Every line of the material is to be repeated exactly as it stands.

[BEGIN DATASET EXCERPT]

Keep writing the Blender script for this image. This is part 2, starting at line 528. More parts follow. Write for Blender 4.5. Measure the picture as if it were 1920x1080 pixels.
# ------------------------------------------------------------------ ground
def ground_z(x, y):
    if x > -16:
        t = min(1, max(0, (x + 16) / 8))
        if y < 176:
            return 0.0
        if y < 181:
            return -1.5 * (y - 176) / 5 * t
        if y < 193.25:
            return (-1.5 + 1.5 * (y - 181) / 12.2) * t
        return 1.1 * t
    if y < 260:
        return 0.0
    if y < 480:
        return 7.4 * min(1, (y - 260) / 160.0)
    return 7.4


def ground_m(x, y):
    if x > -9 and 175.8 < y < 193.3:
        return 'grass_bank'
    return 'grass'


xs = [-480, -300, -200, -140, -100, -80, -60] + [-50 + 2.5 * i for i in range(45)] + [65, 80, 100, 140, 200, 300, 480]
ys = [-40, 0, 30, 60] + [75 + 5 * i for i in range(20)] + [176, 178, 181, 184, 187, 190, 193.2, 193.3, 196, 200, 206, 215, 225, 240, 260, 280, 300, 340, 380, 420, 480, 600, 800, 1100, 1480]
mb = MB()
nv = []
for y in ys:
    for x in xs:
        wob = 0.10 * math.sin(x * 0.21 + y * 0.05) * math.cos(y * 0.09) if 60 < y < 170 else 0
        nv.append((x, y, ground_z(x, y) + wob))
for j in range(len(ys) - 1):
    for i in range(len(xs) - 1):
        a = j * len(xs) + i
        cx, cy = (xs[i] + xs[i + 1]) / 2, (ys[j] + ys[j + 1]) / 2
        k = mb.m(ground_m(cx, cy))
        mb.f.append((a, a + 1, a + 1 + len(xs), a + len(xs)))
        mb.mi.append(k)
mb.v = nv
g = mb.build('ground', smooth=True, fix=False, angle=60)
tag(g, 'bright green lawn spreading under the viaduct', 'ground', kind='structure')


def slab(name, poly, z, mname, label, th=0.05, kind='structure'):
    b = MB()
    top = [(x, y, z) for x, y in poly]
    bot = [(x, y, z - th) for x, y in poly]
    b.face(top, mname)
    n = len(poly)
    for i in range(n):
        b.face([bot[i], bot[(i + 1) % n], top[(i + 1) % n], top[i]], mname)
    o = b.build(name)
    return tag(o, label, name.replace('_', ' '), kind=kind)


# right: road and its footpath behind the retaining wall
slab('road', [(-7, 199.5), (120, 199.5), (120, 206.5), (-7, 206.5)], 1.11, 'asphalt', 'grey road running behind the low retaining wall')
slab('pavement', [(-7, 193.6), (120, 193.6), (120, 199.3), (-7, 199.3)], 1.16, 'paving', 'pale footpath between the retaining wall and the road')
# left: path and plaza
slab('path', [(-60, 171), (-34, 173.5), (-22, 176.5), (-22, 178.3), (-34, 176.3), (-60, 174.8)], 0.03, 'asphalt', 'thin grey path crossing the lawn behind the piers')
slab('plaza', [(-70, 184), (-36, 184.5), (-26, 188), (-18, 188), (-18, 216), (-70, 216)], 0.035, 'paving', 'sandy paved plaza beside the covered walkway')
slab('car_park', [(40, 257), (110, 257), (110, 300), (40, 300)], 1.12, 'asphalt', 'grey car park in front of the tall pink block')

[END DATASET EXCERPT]

RESULT OF THE EXERCISE:
Keep writing the Blender script for this image. This is part 2, starting at line 528. More parts follow. Write for Blender 4.5. Measure the picture as if it were 1920x1080 pixels.
# ------------------------------------------------------------------ ground
def ground_z(x, y):
    if x > -16:
        t = min(1, max(0, (x + 16) / 8))
        if y < 176:
            return 0.0
        if y < 181:
            return -1.5 * (y - 176) / 5 * t
        if y < 193.25:
            return (-1.5 + 1.5 * (y - 181) / 12.2) * t
        return 1.1 * t
    if y < 260:
        return 0.0
    if y < 480:
        return 7.4 * min(1, (y - 260) / 160.0)
    return 7.4


def ground_m(x, y):
    if x > -9 and 175.8 < y < 193.3:
        return 'grass_bank'
    return 'grass'


xs = [-480, -300, -200, -140, -100, -80, -60] + [-50 + 2.5 * i for i in range(45)] + [65, 80, 100, 140, 200, 300, 480]
ys = [-40, 0, 30, 60] + [75 + 5 * i for i in range(20)] + [176, 178, 181, 184, 187, 190, 193.2, 193.3, 196, 200, 206, 215, 225, 240, 260, 280, 300, 340, 380, 420, 480, 600, 800, 1100, 1480]
mb = MB()
nv = []
for y in ys:
    for x in xs:
        wob = 0.10 * math.sin(x * 0.21 + y * 0.05) * math.cos(y * 0.09) if 60 < y < 170 else 0
        nv.append((x, y, ground_z(x, y) + wob))
for j in range(len(ys) - 1):
    for i in range(len(xs) - 1):
        a = j * len(xs) + i
        cx, cy = (xs[i] + xs[i + 1]) / 2, (ys[j] + ys[j + 1]) / 2
        k = mb.m(ground_m(cx, cy))
        mb.f.append((a, a + 1, a + 1 + len(xs), a + len(xs)))
        mb.mi.append(k)
mb.v = nv
g = mb.build('ground', smooth=True, fix=False, angle=60)
tag(g, 'bright green lawn spreading under the viaduct', 'ground', kind='structure')


def slab(name, poly, z, mname, label, th=0.05, kind='structure'):
    b = MB()
    top = [(x, y, z) for x, y in poly]
    bot = [(x, y, z - th) for x, y in poly]
    b.face(top, mname)
    n = len(poly)
    for i in range(n):
        b.face([bot[i], bot[(i + 1) % n], top[(i + 1) % n], top[i]], mname)
    o = b.build(name)
    return tag(o, label, name.replace('_', ' '), kind=kind)


# right: road and its footpath behind the retaining wall
slab('road', [(-7, 199.5), (120, 199.5), (120, 206.5), (-7, 206.5)], 1.11, 'asphalt', 'grey road running behind the low retaining wall')
slab('pavement', [(-7, 193.6), (120, 193.6), (120, 199.3), (-7, 199.3)], 1.16, 'paving', 'pale footpath between the retaining wall and the road')
# left: path and plaza
slab('path', [(-60, 171), (-34, 173.5), (-22, 176.5), (-22, 178.3), (-34, 176.3), (-60, 174.8)], 0.03, 'asphalt', 'thin grey path crossing the lawn behind the piers')
slab('plaza', [(-70, 184), (-36, 184.5), (-26, 188), (-18, 188), (-18, 216), (-70, 216)], 0.035, 'paving', 'sandy paved plaza beside the covered walkway')
slab('car_park', [(40, 257), (110, 257), (110, 300), (40, 300)], 1.12, 'asphalt', 'grey car park in front of the tall pink block')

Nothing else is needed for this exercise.